GATINEAU – Tuning into the CRTC’s usage-based billing hearing on Monday morning, you may have thought that the Commission was dealing with urban planning issues around road congestion rather a billing model for wholesale Internet services. Several parties tried, at times convincingly, to rely on streets, side streets, on-ramps and cars on a road to parallel wholesale traffic congestion, where network investments would be required and just how those costs should be recovered.
After a somewhat technical exchange among the Commission, independent ISP group CNOC, and Bell Canada on network topology and what the independent ISPs actually pay for the use of, Rogers Communications interjected with an urban street analogy in the hopes of clarifying the picture.
CNOC is saying they’ve paid for the traffic on Main Street, which means they can put as much traffic as they like on Elm Street and Maple Street, explained Ken Engelhart, Rogers’ senior vice-president of regulatory affairs.
“Well wait a minute. No. You paid for Main Street, but Elm Street and Maple Street are going to cost us money to augment and you’re not paying for that,” he said while trying to help to explain the Bell position. “That’s what this whole debate is about.
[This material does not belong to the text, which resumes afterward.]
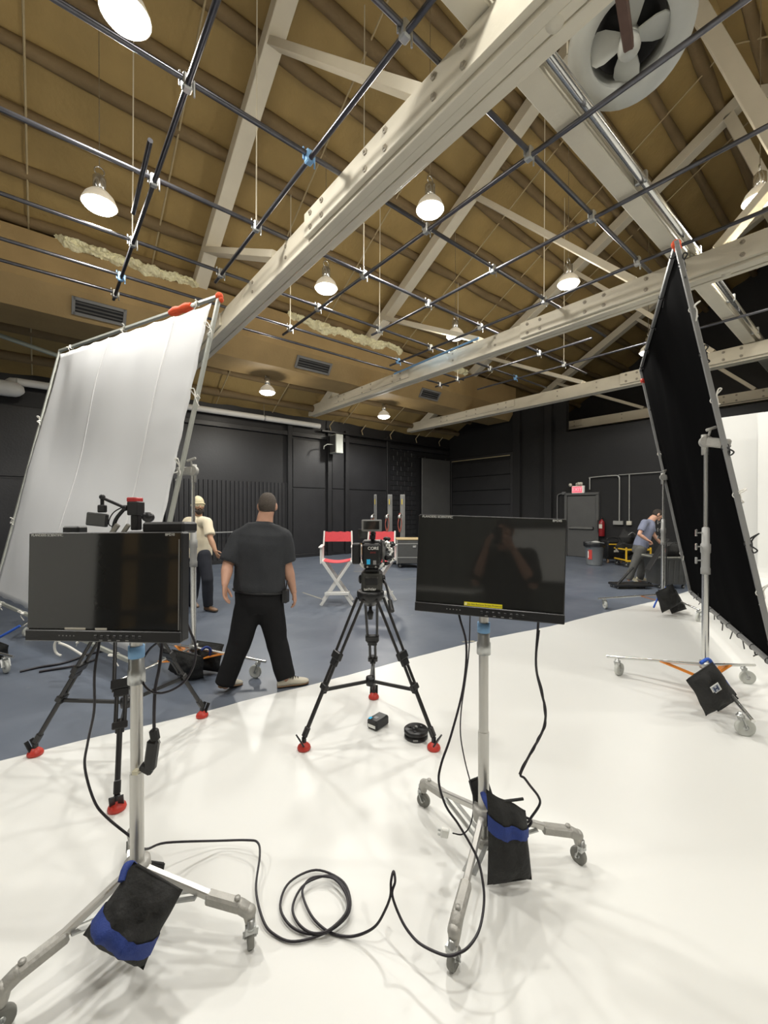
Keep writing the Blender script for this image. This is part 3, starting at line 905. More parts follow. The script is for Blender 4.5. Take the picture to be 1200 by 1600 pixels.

Bell is trying to make the point that in a distributed access network, it’s not a pipe and if you try to describe it as a pipe, you’re making a mistake. When (CNOC says) we’re paying for the whole capacity, why can’t we use the whole capacity? That’s just not correct when you’re not talking about a single pipe.”
Shaw Communications was also on the stand in rebuttal on Monday, reiterating that it is largely indifferent to the wholesale billing model. Instead, it favours the volume-based approach, but said that it is willing to accept the 95th percentile method if directed to do so. It noted, though, that the latter would impose additional costs for billing and implementation.